━━ PROVIDED INFORMATION ━━
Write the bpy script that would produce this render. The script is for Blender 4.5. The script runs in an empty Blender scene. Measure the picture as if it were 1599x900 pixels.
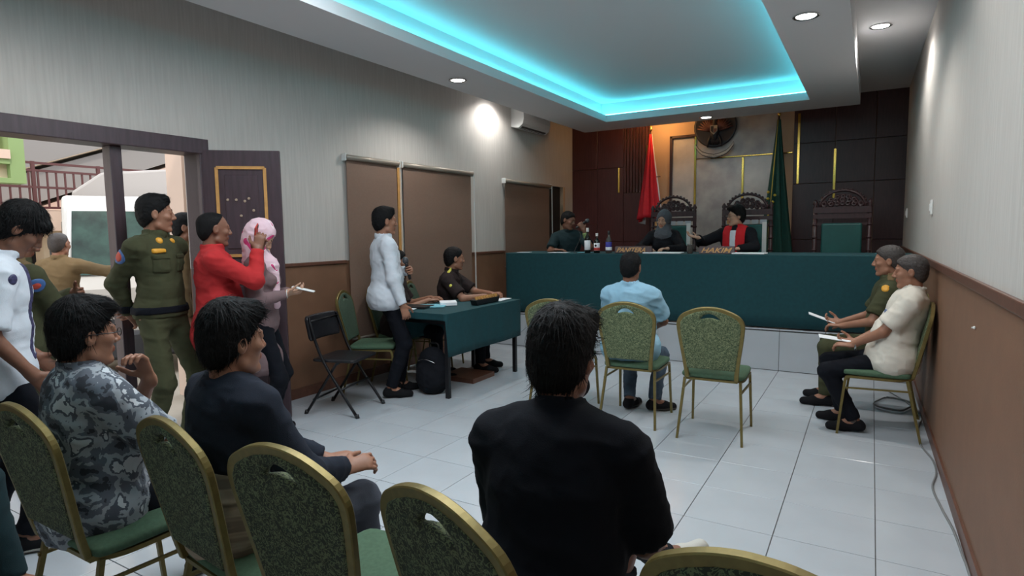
import bpy, bmesh, math, random
import numpy as np
from mathutils import Vector, Matrix
PI = math.pi
random.seed(7)
C = bpy.context.scene.collection
S = bpy.context.scene
# ---------------------------------------------------------------- camera
cd = bpy.data.cameras.new('camera'); cam = bpy.data.objects.new('camera', cd); C.objects.link(cam)
cd.sensor_width = 36; cd.lens = 945/1599*36; cd.clip_start = .05; cd.clip_end = 200
_r = Vector((0.8603051, 0.5096256, -0.0125218)); _u = Vector((-0.0359565, 0.0851641, 0.9957179)); _f = Vector((-0.5085098, 0.8561710, -0.0915915))
mw = Matrix.Identity(4)
for i in range(3):
    mw[i][0] = _r[i]; mw[i][1] = _u[i]; mw[i][2] = -_f[i]
mw[2][3] = 1.45
cam.matrix_world = mw
S.camera = cam
# ---------------------------------------------------------------- world, sun, exposure
S.view_settings.view_transform = 'Standard'; S.view_settings.look = 'None'
S.view_settings.gamma = 1; S.view_settings.exposure = 0.24
try: S.view_settings.use_curve_mapping = False
except Exception: pass
w = bpy.data.worlds.new('sky'); S.world = w; w.use_nodes = True
bgn = w.node_tree.nodes['Background']; bgn.inputs[0].default_value = (.86, .92, 1, 1); bgn.inputs[1].default_value = 2.2
def lamp(kind, name, loc, energy, color, rot=(0, 0, 0), **kw):
    l = bpy.data.lights.new(name, kind); l.energy = energy; l.color = color
    for k, v in kw.items(): setattr(l, k, v)
    o = bpy.data.objects.new(name, l); o.location = loc; o.rotation_euler = rot; C.objects.link(o); return o
lamp('SUN', 'sun', (-8, 2, 9), 1.5, (1, .90, .78), (math.radians(38), 0, math.radians(62)), angle=.03)
# ceiling downlights, those out of view added as fill: (x, y, z, watts, spot half-cone)
DOWN = [(-.456, 4.89, 2.95, 60), (-1.96, 8.43, 2.95, 16), (-3.56, 5.0, 2.95, 52), (-.456, 2.0, 2.95, 22), (-3.56, 1.4, 2.95, 15), (.0, 6.41, 3.22, 62), (-4.12, 6.75, 3.22, 56), (-.456, -.9, 2.95, 18), (-3.56, -1.2, 2.95, 18), (.0, 3.2, 3.22, 34)]
for i, (x, y, z, e) in enumerate(DOWN):
    lamp('SPOT', 'downlight_lamp', (x, y, z-.02), e, (1, .97, .93), spot_size=math.radians(150), spot_blend=.6, shadow_soft_size=.07)
lamp('AREA', 'added_fill_lamp', (-1.9, 2.2, 3.18), 70, (.90, .95, 1), shape='RECTANGLE', size=2.0, size_y=1.4)  # unseen area light added overhead to fill the room, no fixture modelled
lamp('POINT', 'warm_cove_lamp', (-2.78, 8.98, 3.06), 8, (1, .5, .16), shadow_soft_size=.05)

# ---------------------------------------------------------------- materials
def lin(c): return tuple((x/12.92 if x <= .04045 else ((x+.055)/1.055)**2.4) for x in c)
def rgb(r, g, b): return lin((r/255, g/255, b/255))
MATS = {}
def mat(name, col=(.5, .5, .5), rough=.6, metal=0, emit=None, es=0, noise=0, nscale=20, bump=0, bscale=200, col2=None, vcol=False, spec=None, trans=0, sheen=0, stretch=None):
    if name in MATS: return MATS[name]
    m = bpy.data.materials.new(name); MATS[name] = m; m.use_nodes = True
    nt = m.node_tree; b = nt.nodes['Principled BSDF']; L = nt.links
    b.inputs['Base Color'].default_value = (*col, 1); b.inputs['Roughness'].default_value = rough; b.inputs['Metallic'].default_value = metal
    if spec is not None: b.inputs['Specular IOR Level'].default_value = spec
    if trans: b.inputs['Transmission Weight'].default_value = trans
    if sheen: b.inputs['Sheen Weight'].default_value = sheen
    if emit: b.inputs['Emission Color'].default_value = (*emit, 1); b.inputs['Emission Strength'].default_value = es
    tc = nt.nodes.new('ShaderNodeTexCoord'); mp = nt.nodes.new('ShaderNodeMapping'); L.new(tc.outputs['Object'], mp.inputs[0])
    if stretch: mp.inputs['Scale'].default_value = stretch
    cur = None
    if noise or col2:
        n = nt.nodes.new('ShaderNodeTexNoise'); n.inputs['Scale'].default_value = nscale; n.inputs['Detail'].default_value = 4
        L.new(mp.outputs[0], n.inputs['Vector'])
        r = nt.nodes.new('ShaderNodeValToRGB'); L.new(n.outputs['Fac'], r.inputs[0])
        c2 = col2 if col2 else tuple(min(1, x*(1+noise)) for x in col)
        c1 = col if col2 else tuple(x*(1-noise) for x in col)
        r.color_ramp.elements[0].color = (*c1, 1); r.color_ramp.elements[1].color = (*c2, 1)
        r.color_ramp.elements[0].position = .35; r.color_ramp.elements[1].position = .65
        L.new(r.outputs[0], b.inputs['Base Color']); cur = r.outputs[0]
    if vcol:
        a = nt.nodes.new('ShaderNodeAttribute'); a.attribute_name = 'tone'
        mx = nt.nodes.new('ShaderNodeMixRGB'); mx.blend_type = 'MULTIPLY'; mx.inputs[0].default_value = 1
        if cur: L.new(cur, mx.inputs[1])
        else: mx.inputs[1].default_value = (*col, 1)
        L.new(a.outputs['Color'], mx.inputs[2]); L.new(mx.outputs[0], b.inputs['Base Color'])
    if bump:
        n2 = nt.nodes.new('ShaderNodeTexNoise'); n2.inputs['Scale'].default_value = bscale; n2.inputs['Detail'].default_value = 3
        L.new(mp.outputs[0], n2.inputs['Vector'])
        bp = nt.nodes.new('ShaderNodeBump'); bp.inputs['Strength'].default_value = bump; bp.inputs['Distance'].default_value = .004
        L.new(n2.outputs['Fac'], bp.inputs['Height']); L.new(bp.outputs[0], b.inputs['Normal'])
    return m
def ramp_mat(name, stops, scale, rough=.8, dist=0, detail=2, constant=True, stretch=None, bump=0, metal=0):
    m = bpy.data.materials.new(name); MATS[name] = m; m.use_nodes = True
    nt = m.node_tree; b = nt.nodes['Principled BSDF']; L = nt.links; b.inputs['Roughness'].default_value = rough; b.inputs['Metallic'].default_value = metal
    tc = nt.nodes.new('ShaderNodeTexCoord'); mp = nt.nodes.new('ShaderNodeMapping'); L.new(tc.outputs['Object'], mp.inputs[0])
    if stretch: mp.inputs['Scale'].default_value = stretch
    n = nt.nodes.new('ShaderNodeTexNoise'); n.inputs['Scale'].default_value = scale; n.inputs['Detail'].default_value = detail; n.inputs['Distortion'].default_value = dist
    L.new(mp.outputs[0], n.inputs['Vector']); r = nt.nodes.new('ShaderNodeValToRGB'); L.new(n.outputs['Fac'], r.inputs[0])
    cr = r.color_ramp; cr.interpolation = 'CONSTANT' if constant else 'LINEAR'
    while len(cr.elements) < len(stops): cr.elements.new(.5)
    for e, (p, c) in zip(cr.elements, stops): e.position = p; e.color = (*c, 1)
    L.new(r.outputs[0], b.inputs['Base Color'])
    if bump:
        bp = nt.nodes.new('ShaderNodeBump'); bp.inputs['Strength'].default_value = bump; bp.inputs['Distance'].default_value = .003
        L.new(n.outputs['Fac'], bp.inputs['Height']); L.new(bp.outputs[0], b.inputs['Normal'])
    return m
def wallpaper(name, col, col2, vscale=60, along='Y'):
    m = bpy.data.materials.new(name); MATS[name] = m; m.use_nodes = True
    nt = m.node_tree; b = nt.nodes['Principled BSDF']; L = nt.links; b.inputs['Roughness'].default_value = .75
    tc = nt.nodes.new('ShaderNodeTexCoord'); mp = nt.nodes.new('ShaderNodeMapping'); L.new(tc.outputs['Object'], mp.inputs[0])
    mp.inputs['Scale'].default_value = (vscale, vscale, 3)
    n = nt.nodes.new('ShaderNodeTexNoise'); n.inputs['Scale'].default_value = 1; n.inputs['Detail'].default_value = 3; L.new(mp.outputs[0], n.inputs['Vector'])
    r = nt.nodes.new('ShaderNodeValToRGB'); L.new(n.outputs['Fac'], r.inputs[0])
    r.color_ramp.elements[0].position = .35; r.color_ramp.elements[1].position = .65
    r.color_ramp.elements[0].color = (*col, 1); r.color_ramp.elements[1].color = (*col2, 1); L.new(r.outputs[0], b.inputs['Base Color'])
    bp = nt.nodes.new('ShaderNodeBump'); bp.inputs['Strength'].default_value = .12; bp.inputs['Distance'].default_value = .002
    L.new(n.outputs['Fac'], bp.inputs['Height']); L.new(bp.outputs[0], b.inputs['Normal'])
    return m
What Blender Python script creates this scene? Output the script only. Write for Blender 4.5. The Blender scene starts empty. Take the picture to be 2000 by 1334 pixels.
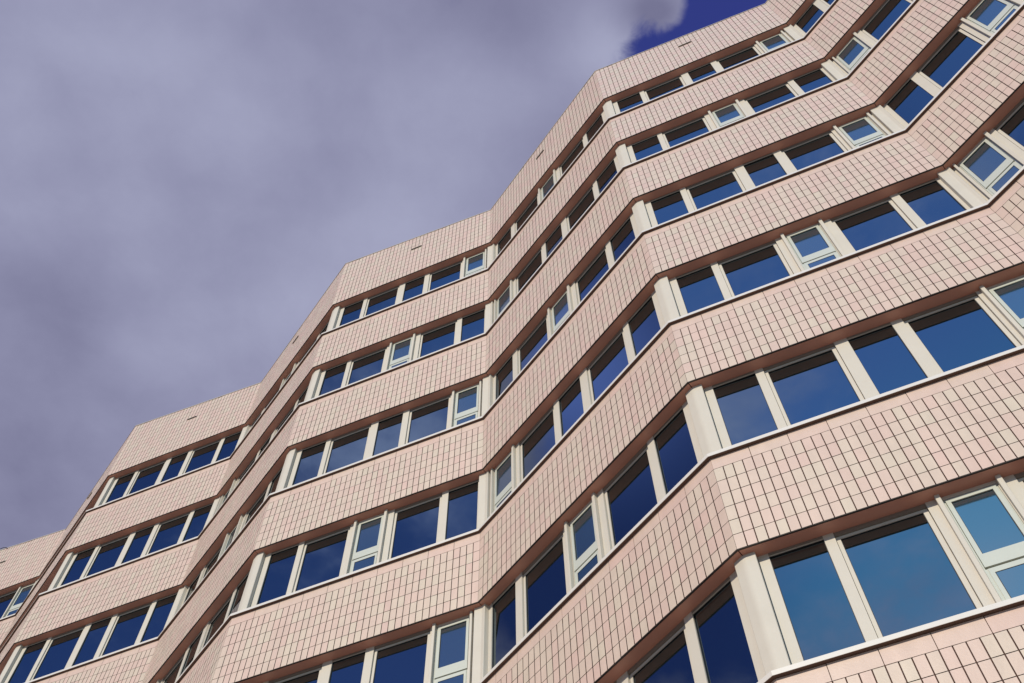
import bpy, math, random
from mathutils import Vector, Matrix, noise
random.seed(7)
R = math.radians
sc = bpy.context.scene
col = sc.collection
EYE = 1.6

# ---------------------------------------------------------------- camera
pitch, roll = 1.0736660511, 0.0118502586
Rt = Vector((1, 0, 0)); Fw = Vector((0, math.cos(pitch), math.sin(pitch))); Up = Vector((0, -math.sin(pitch), math.cos(pitch)))
cr, sr = math.cos(roll), math.sin(roll)
Rc = Rt * cr - Up * sr
Uc = Rt * sr + Up * cr
cam = bpy.data.cameras.new('camera'); cam_o = bpy.data.objects.new('camera', cam); col.objects.link(cam_o)
cam.sensor_width = 36.0; cam.lens = 2066.608 / 2000 * 36.0
cam.clip_start = 0.1; cam.clip_end = 3000
m = Matrix((Rc, Uc, -Fw)).transposed().to_4x4(); m.translation = Vector((0, 0, EYE))
cam_o.matrix_world = m
sc.camera = cam_o

# ---------------------------------------------------------------- light
SUN_H = Vector((-0.50, -0.866)).normalized(); SUN_EL = R(26)
sun_dir = Vector((SUN_H.x * math.cos(SUN_EL), SUN_H.y * math.cos(SUN_EL), math.sin(SUN_EL)))
sl = bpy.data.lights.new('sun', 'SUN'); sl.energy = 4.0; sl.angle = R(0.53); sl.color = (1.0, 0.90, 0.74)
so = bpy.data.objects.new('sun', sl); col.objects.link(so)
so.rotation_euler = sun_dir.to_track_quat('Z', 'Y').to_euler(); so.location = (0, 0, 60)

w = bpy.data.worlds.new('World'); sc.world = w; w.use_nodes = True
nt = w.node_tree; N = nt.nodes; L = nt.links
for n in list(N): N.remove(n)
def node(t, **k):
    n = N.new(t)
    for a, b in k.items(): setattr(n, a, b)
    return n
def mth(op, a, b=None, c=None, clamp=False):
    n = node('ShaderNodeMath', operation=op, use_clamp=clamp)
    for i, v in enumerate((a, b, c)):
        if v is None: continue
        if isinstance(v, (int, float)): n.inputs[i].default_value = v
        else: L.new(v, n.inputs[i])
    return n.outputs[0]
def smooth(x, lo, hi):
    n = node('ShaderNodeMapRange', interpolation_type='SMOOTHSTEP')
    L.new(x, n.inputs['Value']); n.inputs['From Min'].default_value = lo; n.inputs['From Max'].default_value = hi
    return n.outputs[0]
out = node('ShaderNodeOutputWorld'); bg = node('ShaderNodeBackground')
bg.inputs['Strength'].default_value = 0.1
L.new(bg.outputs[0], out.inputs[0])
sky = node('ShaderNodeTexSky', sky_type='NISHITA')
sky.sun_disc = False; sky.sun_elevation = SUN_EL; sky.sun_rotation = math.atan2(SUN_H.x, SUN_H.y)
sky.ozone_density = 6.0; sky.air_density = 1.0; sky.dust_density = 0.3; sky.altitude = 200
tint = node('ShaderNodeMix', data_type='RGBA', blend_type='MULTIPLY'); tint.inputs[0].default_value = 1.0
L.new(sky.outputs[0], tint.inputs[6])
tc = node('ShaderNodeTexCoord'); sep = node('ShaderNodeSeparateXYZ'); L.new(tc.outputs['Generated'], sep.inputs[0])
zc = mth('MAXIMUM', sep.outputs[2], 0.06)
px = mth('DIVIDE', sep.outputs[0], zc); py = mth('DIVIDE', sep.outputs[1], zc)      # a flat cloud layer overhead
cmb = node('ShaderNodeCombineXYZ'); L.new(px, cmb.inputs[0]); L.new(py, cmb.inputs[1])
def cloud_noise(scale, detail, rough, off, dist=0.0):
    mp = node('ShaderNodeMapping'); mp.inputs['Location'].default_value = off
    L.new(cmb.outputs[0], mp.inputs[0])
    n = node('ShaderNodeTexNoise'); n.inputs['Scale'].default_value = scale; n.inputs['Detail'].default_value = detail
    n.inputs['Roughness'].default_value = rough; n.inputs['Distortion'].default_value = dist
    L.new(mp.outputs[0], n.inputs['Vector']); return n.outputs['Fac']
def blob(cx, cy, rx, ry, ang=0.0):
    dx = mth('SUBTRACT', px, cx); dy = mth('SUBTRACT', py, cy)
    c, s = math.cos(ang), math.sin(ang)
    u = mth('DIVIDE', mth('ADD', mth('MULTIPLY', dx, c), mth('MULTIPLY', dy, s)), rx)
    v = mth('DIVIDE', mth('SUBTRACT', mth('MULTIPLY', dy, c), mth('MULTIPLY', dx, s)), ry)
    d = mth('ADD', mth('MULTIPLY', u, u), mth('MULTIPLY', v, v))
    return mth('POWER', 2.718, mth('MULTIPLY', d, -1.0))
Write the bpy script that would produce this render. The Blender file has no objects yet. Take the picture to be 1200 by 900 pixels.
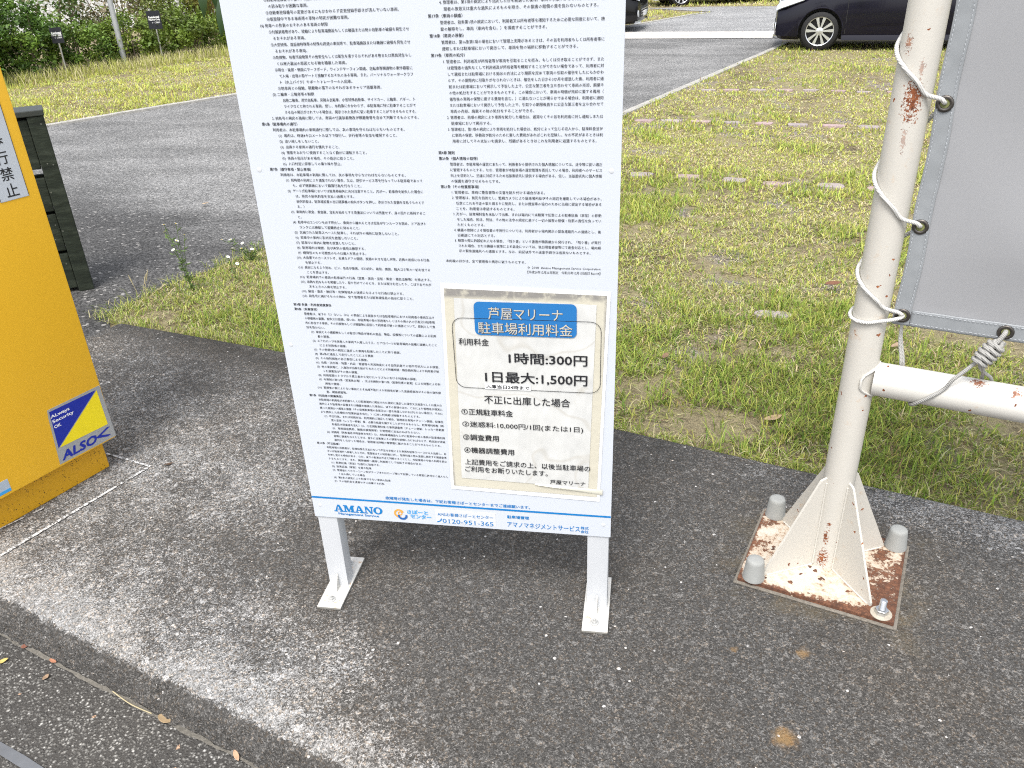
━━━
Exactly the lines starting at the line containing "What Blender Python" and ending at the line containing "sc.camera = cam_o" should be transcribed, both included; omit the pictures.

What Blender Python script creates this scene? Output the script only. Write for Blender 4.5. The Blender scene starts empty. Take the picture to be 2000 by 1334 pixels.
import bpy, math, random
from mathutils import Vector, Matrix, noise
random.seed(7)
R = math.radians
sc = bpy.context.scene
col = sc.collection
EYE = 1.6

# ---------------------------------------------------------------- camera
pitch, roll = 1.0736660511, 0.0118502586
Rt = Vector((1, 0, 0)); Fw = Vector((0, math.cos(pitch), math.sin(pitch))); Up = Vector((0, -math.sin(pitch), math.cos(pitch)))
cr, sr = math.cos(roll), math.sin(roll)
Rc = Rt * cr - Up * sr
Uc = Rt * sr + Up * cr
cam = bpy.data.cameras.new('camera'); cam_o = bpy.data.objects.new('camera', cam); col.objects.link(cam_o)
cam.sensor_width = 36.0; cam.lens = 2066.608 / 2000 * 36.0
cam.clip_start = 0.1; cam.clip_end = 3000
m = Matrix((Rc, Uc, -Fw)).transposed().to_4x4(); m.translation = Vector((0, 0, EYE))
cam_o.matrix_world = m
sc.camera = cam_o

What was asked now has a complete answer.